Britain has a housing crisis of epic proportions – there are not enough affordable houses to rent or buy.

Having a secure home is at the heart of all of our lives and is the foundation on which we raise our families. A decent home is a right for everyone, whatever their income or background. Yet for too many people finding an affordable home is increasingly difficult, or impossible.

Many renters face being uprooted from their community, schools and GP at the whim of a landlord.

Since 2010 housebuilding has fallen to its lowest level since the 1920s. Rents have risen faster than incomes, there are almost 200,000 fewer home-owners, and new affordable house building is at a 24 year low. 120,000 children don’t have a home to call their own, and rough sleeping has risen every year.
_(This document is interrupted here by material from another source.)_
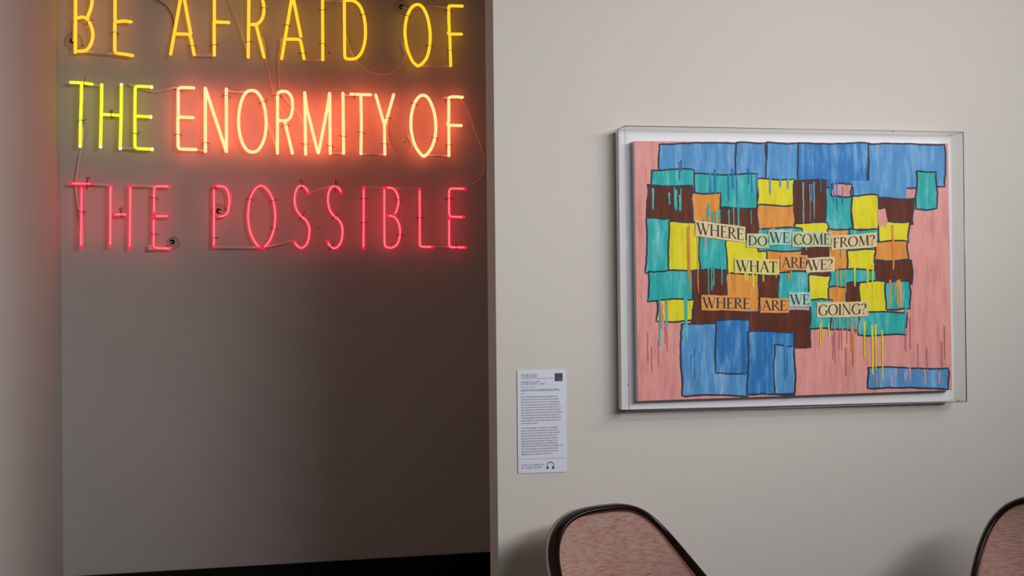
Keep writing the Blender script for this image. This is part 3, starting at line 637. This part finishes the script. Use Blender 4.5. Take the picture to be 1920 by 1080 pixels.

Locally, the recently published West Kent Homelessness and Housing Strategy shows how the housing crisis affects people living in Tunbridge Wells, Tonbridge and Malling and Sevenoaks. It is a stark catalogue of the failure of national and local government to tackle the housing problem.

Across West Kent Conservative run local authorities are failing to meet their affordable housing targets, young people are finding it almost impossible to buy houses in their price range, and rents are increasing faster than wages.

There is not enough specialist accommodation for older people, there is more homelessness and the number of rough sleepers has doubled over 5 years.

Government has largely been the cause of these problems and this government doesn’t have any solutions to fix them. Only a change in government and the stance of our locally elected councils can give hope to the thousands of people who simply want a secure, affordable home to live in.

More council houses have been sold under the Conservatives and only one in five has been replaced, despite long housing waiting lists. Labour opposes the right-to-buy unless councils can prove that they have a plan to replace homes sold like-for-like.

Labour would commit to a massive investment in house building including the biggest council building programme for at least 30 years.

We need to build thousands more low-cost homes reserved for first-time buyers and believe that local people buying their first home should be given priority on buying new homes in their area – often where they grew up and have friends and family.

With the housing costs of young adults three times more than their grandparents, now is the time to control rents. Labour would improve the standard of rented accommodation, make three-year-tenancies the norm and put an inflation cap on rent rises. UK-wide, Labour would also identify 4,000 additional homes reserved for people with a history of rough sleeping.

Local councils have a major contribution to improving housing. Many Labour councils are offering real leadership, taking on government, and dealing with this vital issue head on.

Our own Tunbridge Wells Borough Council should show its determination to put the needs of its residents first by making housing, rather than building a new multi-million-pound civic complex, its number one priority.